Public workshops run through Jan. 12 as Manatee officials collect feedback about what parks and recreation amenities Manatee County residents would like to see, where those amenities should go and what, if any, obstacles keep citizens from utilizing the existing parks. A survey for residents will be online through the end of January.
“We’ll take all that feedback and it will give us enough information to get a bell curve of where we need to get to,” said Danny Hopkins, Manatee’s recreation division manager.
In some instances, the findings may dictate a need for a new park. In others, it may identify needs that can be met within the county’s existing infrastructure. For example, lighting unlit baseball fields or converting sod into artificial turf are both proven ways to increase capacity for athletic programs.
Kelley Klepper, lead planner for parks planning consultant Kimley-Horn and Associates, said the company is conducting an “existing conditions” analysis and will wrap up a needs assessment in late January. It also is conducting an online survey to match community needs with what’s possible.
Until then, he has no preconceived notions about what the community needs. Recommendations likely will come back to the county after the analysis is finished.
“We have to understand what’s on the ground, what people want and then fit it into the context of Manatee County,” Klepper said. “We need to be realistic, but at the same time visionary. We want to dream big on this and we want to make these dreams a reality.”
There is no “one size fits all” for parks, he said.
Hopkins said the landscape for parks planning began changing significantly in Manatee County about eight years ago, when development in the greater Lakewood Ranch area began a more amenity-driven approach to development.

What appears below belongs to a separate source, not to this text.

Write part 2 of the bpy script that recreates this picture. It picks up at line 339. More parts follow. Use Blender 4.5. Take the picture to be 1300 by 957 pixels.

The change has relieved pressure on Manatee’s overall parks system, but the needs have not gone away completely. Neighbors of gated communities cannot use those amenities, and event gated communities may not offer every type of amenity its residents desire. A non-gated community may have a playground for young children, but not ballfields for their older siblings.
“There are still barriers,” Hopkins said. “We provide amenities outside the gates.”
Although G.T. Bray and Blackstone Parks are the busiest — and closest to the county’s urban core — other facilities one day may become a hub for activity. For example, Bennett Park currently is underutilized, but it has space for improvements and will become more used as growth out east and along the Interstate 75 corridor continues.
“You want to be proactive, not reactive,” Klepper said.
Osborne also noted the county’s demographics have changed, so needs in various parts of the county may have changed as well.
For example, Manatee County’s Millennial Movement, a task force of millennial-aged Manatee Government employees formed in 2015, revealed Millennials wanted areas in which to play Frisbee golf. Osborne said there are other amenities, such as BMX, a form of off-road bicycling, that do not currently exist in Manatee County that may be desired by the public.
Through the master-planning process, which began in April, the parks department already has a list of desired projects — a fenced dog park in Braden River District Park and replaced tennis courts at Lakewood Ranch Park, for example— that will be funded through the new half-cent sales tax approved by voters in November. Tax dollars must fund repair and maintenance type projects, while impact fees are restricted to capacity-related improvements.
Consultant Kimley-Horn and Associates, retained over the summer to assist in the planning exercise, will evaluate Manatee’s existing level of service standards, as part of the overall process.
Once completed in the summer, the master plan will create new challenges, particularly how to fund and implement findings, but the document will give Manatee County a clear vision for its parks and recreation system.
“The plan identifies the direction we need to go,” Osborne said. “How we get there is up to the creativity of the community and the staff.”